Nichols was summoned by the Zimbabwean government Monday to protest comments Trump’s national security adviser Robert O’Brien made to ABC’s This Week Sunday.

O’Brien labeled the southern African country as one of America’s “foreign adversaries” seeking to take advantage of the racial protests. Zimbabwean Minister of Information Nick Mangwana rejected that, tweeting, “Zimbabwe does not consider itself America’s adversary. We prefer having friends and allies to having unhelpful adversity with any other nation including the USA.”

Asked what O’Brien was basing that on, a State Department spokesperson told ABC News Monday, “We remain deeply troubled by the Zimbabwean government’s use of violence against peaceful protestors and members of civil society, as well as against labor leaders and opposition leaders in Zimbabwe. The Government of Zimbabwe has not arrested a single person in connection with any abduction since 2018, nor has it investigated and held accountable those responsible for human rights violations and abuses.”

U.S. diplomats in Africa seem particularly outspoken about the issue of these racial protests across the U.S., as they compete with strong Chinese influence and growing Russian involvement across the continent and battle the perception that Trump, who referred to its 54 nations as “s—hole countries,” and his administration do not care about Africa.

The U.S. embassies in Kenya and Uganda tweeted that they are “deeply troubled” by Floyd’s death and that there should be a “full investigation.” The embassy in Tanzania also shared the Department of Justice’s statement announcing its probe into what happened.

U.S. ambassador to the Democratic Republic of Congo Mike Hammer had a more personal message Friday, tweeting in French that he was “deeply disturbed by the tragic death of George Floyd” and that the Justice Department will conduct a thorough investigation.

“Law enforcement must be held accountable worldwide. No one is above the law,” he added.

That has been a common theme in many embassies’ messages, as U.S. diplomats seek to promote the rule of law in their host countries.

“The U.S. stands for human rights & freedoms for all, as enshrined in our Constitution. We will not avert our eyes to injustice at home & abroad.

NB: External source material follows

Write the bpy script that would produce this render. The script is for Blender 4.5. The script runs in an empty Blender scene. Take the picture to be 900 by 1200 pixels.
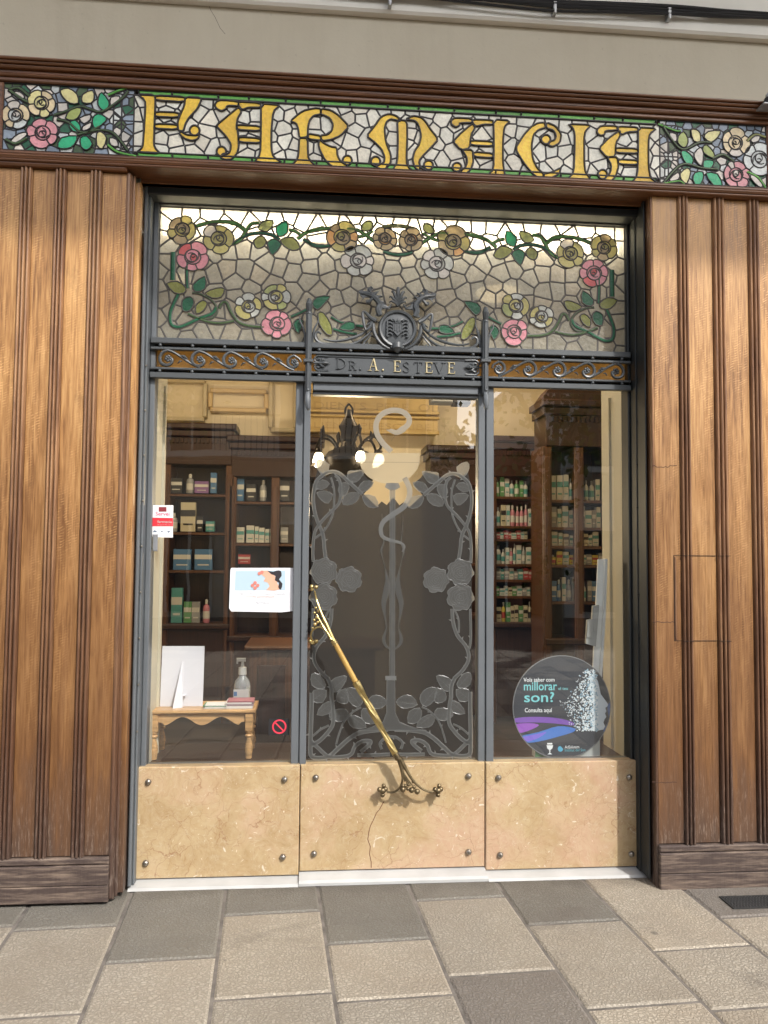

We’ll support peaceful public assembly, constructive dialogue, rule of law, as we work toward a more peaceful, democratic world,” said Rebecca Ross, spokesperson for the U.S. embassy in Moscow.

Hours earlier, Russia’s embassy in Washington condemned U.S. law enforcement’s “unacceptable” use of rubber bullets and tear gas against personnel from state-run Sputnik news agency, even though Russian police similarly used batons and force to beat back protesters in Moscow last year.